To give the Energy Resources Initiative some forward momentum, funding, research and lab space need to come together simultaneously. “We must ensure the industry knows that the ERI at South Dakota School of Mines & Technology is open for business to answer their questions. We want this to be seen as a world-class facility, and Dan and I are excited to move in that direction,” Borglum says.

Their persistence and patience is paying off. It appears that an environmental risk study for Bakken shale wells on the Fort Berthold Reservation in North Dakota will be moving forward, possibly by May.
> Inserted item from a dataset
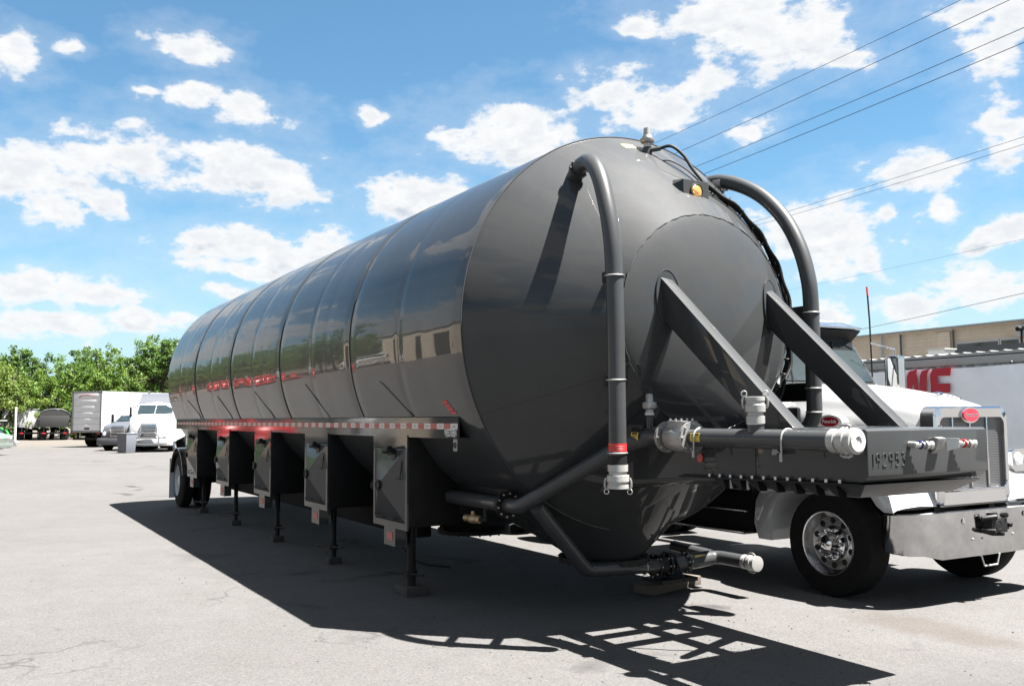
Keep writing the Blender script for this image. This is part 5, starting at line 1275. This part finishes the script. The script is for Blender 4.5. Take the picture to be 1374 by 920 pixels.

SD Mines will assist the Mandan-Hidatsa-Arikara Nation with the siting and installation of groundwater monitoring wells to collect baseline data near wellpads at selected field locations. The goal is to quantify the environmental risks of drilling and fracking shale on a pristine site.

Soeder is currently developing a $750,000 proposal for the RD Petro group in United Arab Emirates to investigate shale production optimization technology, focused on understanding the properties of fine-grained rocks with respect to stress sensitivity, frackability, oil-water-gas interactions, and their relationships to pore structure and geology. “We think linking these properties to geology will improve predictability,” he says.
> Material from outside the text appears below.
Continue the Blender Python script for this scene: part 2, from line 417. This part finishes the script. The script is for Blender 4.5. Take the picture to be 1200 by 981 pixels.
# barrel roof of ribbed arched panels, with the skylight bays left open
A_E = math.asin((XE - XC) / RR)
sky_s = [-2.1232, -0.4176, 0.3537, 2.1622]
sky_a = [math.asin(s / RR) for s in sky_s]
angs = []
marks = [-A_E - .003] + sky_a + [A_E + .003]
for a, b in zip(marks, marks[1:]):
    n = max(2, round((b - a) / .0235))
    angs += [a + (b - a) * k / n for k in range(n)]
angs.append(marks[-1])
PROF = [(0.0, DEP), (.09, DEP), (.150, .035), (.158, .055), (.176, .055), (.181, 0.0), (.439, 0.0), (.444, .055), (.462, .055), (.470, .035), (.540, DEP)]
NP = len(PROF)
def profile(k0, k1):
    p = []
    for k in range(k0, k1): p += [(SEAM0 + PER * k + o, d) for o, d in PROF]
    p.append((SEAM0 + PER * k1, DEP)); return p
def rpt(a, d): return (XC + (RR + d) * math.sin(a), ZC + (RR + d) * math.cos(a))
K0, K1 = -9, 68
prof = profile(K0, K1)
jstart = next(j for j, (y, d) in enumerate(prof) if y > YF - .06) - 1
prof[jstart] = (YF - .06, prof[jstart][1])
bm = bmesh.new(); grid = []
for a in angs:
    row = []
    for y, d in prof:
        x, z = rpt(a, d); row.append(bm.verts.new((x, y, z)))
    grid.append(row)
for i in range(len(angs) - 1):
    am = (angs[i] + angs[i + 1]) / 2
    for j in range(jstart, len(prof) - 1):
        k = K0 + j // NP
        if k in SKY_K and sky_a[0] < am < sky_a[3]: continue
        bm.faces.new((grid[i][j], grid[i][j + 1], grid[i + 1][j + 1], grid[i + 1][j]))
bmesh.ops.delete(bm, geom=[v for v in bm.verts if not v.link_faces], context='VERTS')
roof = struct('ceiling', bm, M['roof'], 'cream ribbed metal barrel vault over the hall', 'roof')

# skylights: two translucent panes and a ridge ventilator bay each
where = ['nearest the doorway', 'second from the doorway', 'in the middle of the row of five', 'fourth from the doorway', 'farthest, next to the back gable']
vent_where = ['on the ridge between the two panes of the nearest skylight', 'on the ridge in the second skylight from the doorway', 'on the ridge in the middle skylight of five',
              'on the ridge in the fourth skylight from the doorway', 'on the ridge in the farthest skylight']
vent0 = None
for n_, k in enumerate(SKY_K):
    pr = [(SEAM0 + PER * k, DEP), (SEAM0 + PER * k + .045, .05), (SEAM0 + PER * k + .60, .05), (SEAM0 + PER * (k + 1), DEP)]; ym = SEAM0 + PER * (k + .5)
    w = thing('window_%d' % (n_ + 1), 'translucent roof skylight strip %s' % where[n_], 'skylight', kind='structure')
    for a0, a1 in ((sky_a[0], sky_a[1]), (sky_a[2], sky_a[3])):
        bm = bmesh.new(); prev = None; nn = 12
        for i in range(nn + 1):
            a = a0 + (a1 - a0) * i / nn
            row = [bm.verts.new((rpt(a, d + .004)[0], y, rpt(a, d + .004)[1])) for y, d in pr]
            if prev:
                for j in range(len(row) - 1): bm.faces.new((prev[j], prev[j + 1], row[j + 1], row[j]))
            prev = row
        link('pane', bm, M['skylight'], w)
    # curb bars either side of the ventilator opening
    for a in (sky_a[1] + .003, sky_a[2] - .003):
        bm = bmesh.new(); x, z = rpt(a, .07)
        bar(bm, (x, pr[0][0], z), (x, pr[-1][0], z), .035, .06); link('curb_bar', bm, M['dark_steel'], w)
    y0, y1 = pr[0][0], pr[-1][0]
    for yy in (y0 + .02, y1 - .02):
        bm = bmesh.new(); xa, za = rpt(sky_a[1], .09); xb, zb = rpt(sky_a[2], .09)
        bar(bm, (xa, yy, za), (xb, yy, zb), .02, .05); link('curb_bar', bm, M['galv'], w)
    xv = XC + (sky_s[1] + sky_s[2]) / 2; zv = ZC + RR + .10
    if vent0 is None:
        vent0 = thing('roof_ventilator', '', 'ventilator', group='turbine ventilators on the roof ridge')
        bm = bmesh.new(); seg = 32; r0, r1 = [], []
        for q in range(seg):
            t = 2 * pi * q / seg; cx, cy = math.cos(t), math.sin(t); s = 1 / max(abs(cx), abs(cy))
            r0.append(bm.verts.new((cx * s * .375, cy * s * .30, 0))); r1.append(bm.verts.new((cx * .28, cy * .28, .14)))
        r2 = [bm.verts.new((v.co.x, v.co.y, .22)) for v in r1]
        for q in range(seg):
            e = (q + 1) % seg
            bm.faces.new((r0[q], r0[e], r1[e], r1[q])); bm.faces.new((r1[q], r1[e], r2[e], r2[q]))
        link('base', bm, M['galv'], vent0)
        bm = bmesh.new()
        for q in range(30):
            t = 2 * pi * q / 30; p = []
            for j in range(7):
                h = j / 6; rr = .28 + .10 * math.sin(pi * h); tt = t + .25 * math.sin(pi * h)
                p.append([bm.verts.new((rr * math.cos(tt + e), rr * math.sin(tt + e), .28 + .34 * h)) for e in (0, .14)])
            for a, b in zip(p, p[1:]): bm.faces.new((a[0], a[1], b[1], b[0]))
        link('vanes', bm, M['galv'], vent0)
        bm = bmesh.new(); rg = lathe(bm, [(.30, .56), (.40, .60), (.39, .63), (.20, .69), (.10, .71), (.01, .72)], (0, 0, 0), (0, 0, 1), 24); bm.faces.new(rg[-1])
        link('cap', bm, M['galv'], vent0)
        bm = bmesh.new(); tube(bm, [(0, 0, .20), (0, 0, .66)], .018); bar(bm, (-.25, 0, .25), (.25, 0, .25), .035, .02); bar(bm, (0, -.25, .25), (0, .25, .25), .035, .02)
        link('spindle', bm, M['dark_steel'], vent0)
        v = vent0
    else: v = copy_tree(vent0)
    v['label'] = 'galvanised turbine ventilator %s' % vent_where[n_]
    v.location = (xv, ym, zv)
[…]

Additionally, Soeder recently submitted a proposal to SD EPSCoR for a $10 million National Science Foundation project to be conducted over five years. Mines’ ERI project is called Optimization of Fossil Fuel and Geothermal Resources for Indigenous Development and proposes to investigate the production of shallow gas and/or geothermal energy for local use in isolated, small tribal and rural communities that currently import their energy from great distances. The project includes resource assessment, engineering, design, utilization and sociological components. The ERI has also been collaborating with the Colorado School of Mines to develop research ideas for improving the efficiency and reducing the cost of geothermal energy drilling. A funding opportunity announcement for this work is anticipated from the DOE Geothermal Technology Office.

“We have been working hard to establish research projects and facilities for the ERI at SD Mines. We have several other irons in the fire, and I am anticipating that additional projects will materialize within the next six months,” Soeder says. “The ultimate goal is to develop a graduate research program that will enable our students to perform investigations that are relevant to the energy industry, positioning them as well-qualified, prospective job candidates.”

Eventually, the ERI would also like to offer energy-related courses at SD Mines as part of the petroleum systems minor and also support a regular energy lecture as part of the Department of Geology & Geological Engineering’s weekly lecture series. Soeder and Borglum are planning to revive the New Horizons Energy Conference, an annual energy event last held at SD Mines in 2014. A two-day conference is planned for October 2018 at Surbeck Center on campus with student posters, talks, a short course and associated field trips.